Даже сам Гефест603 не нашел бы, наверное, никаких недостатков в твоем творении, если бы увидел, сколько радости и наслаждения оно доставляет человеческому взору. Однако создал ли ты изображение, подобающее природе божества, и достойный ее облик, взявши радующие глаз материалы и показав нам воочию образ человека сверхъестественной красоты и величия, но все же только человека, и правильно ли ты изобразил все то, чем его окружил, — вот это мы теперь и рассмотрим.
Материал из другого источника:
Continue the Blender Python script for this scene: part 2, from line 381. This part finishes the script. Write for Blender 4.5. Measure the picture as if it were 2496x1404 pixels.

И если ты перед всеми здесь присутствующими сумеешь доказать и убедить их, что ты нашел изображение и облик, соответствующие и подобающие первому и наивысшему божеству, то ты можешь получить еще более высокую и щедрую награду, нежели уже получил от элейцев.

(53) Ты видишь, — это иск не шуточный и дело для нас рискованное. Ведь прежде мы, ничего ясно не зная, создавали себе самые различные образы и каждый в меру своих сил и дарований воображал себе то или иное божество по чьему-нибудь подобию, как бывает в сновидении; и если даже мы порой слагали воедино мелкие и незначительные образы, созданные прежними художниками, то не слишком верили им и не закрепляли их в уме. Ты же силой своего искусства победил всех и объединил сперва всю Элладу, а потом и другие народы вокруг своего видения, — столь божественным и блистательным представил ты его, что всякому, кто его раз увидел, уже нелегко будет вообразить его себе по-иному.

(54) Однако уж не думаешь ли ты, что Ифит604 и Ликург, да и древние элидяне, учредивши подобающие Зевсу игры и жертвоприношения, лишь из-за нехватки денег не сумели найти ни одной статуи, соответствующей его имени и величию? Или, может быть, они воздержались от этого, боясь, что с помощью смертного искусства они никогда не смогут создать подобающий образ наивысшего совершеннейшего существа?»

(55) На это Фидий, человек речистый и уроженец речистого города,605 да к тому же близкий друг Перикла, ответил бы, вероятно, вот что:

«Мужи эллины! Это — величайший по значению суд из всех, когда-либо бывших. Ведь не о власти, не об управлении каким-либо одним городом, не о числе кораблей и пехотных воинов, не о правильном или неправильном ведении дел должен я теперь держать ответ, нет — о всемогущем божестве и об этом его изображении: создано ли оно пристойным и подобающим образом, достигло ли оно той степени человеческого искусства в изображении божества, какая человеку вообще доступна, или же оно недостойно его и ему не подобно.

(56) Вспомните, однако: я у вас не первый истолкователь и наставник истины. Ведь я родился не в те давние времена, когда Эллада только начиналась и не имела еще ясных и сложившихся учений обо всем этом, а когда она уже стала старше и укрепилась в своих убеждениях и воззрениях на божество. О тех древнейших произведениях ваятелей, резчиков и живописцев, которые всем сходны с моими, кроме разве что изящества исполнения, я говорить не стану. (57) Но ваши представления я застал уже сложившимися издавна и непоколебимыми, и приходить с ними в столкновение было невозможно; застал я и мастеров, изображавших божественные предметы, живших до нас и считавших себя более мудрыми, чем мы, — это были поэты: они имеют возможность с помощью поэзии внушить людям любое понятие, тогда как наши художественные творения могут воздействовать только внешним своим образом.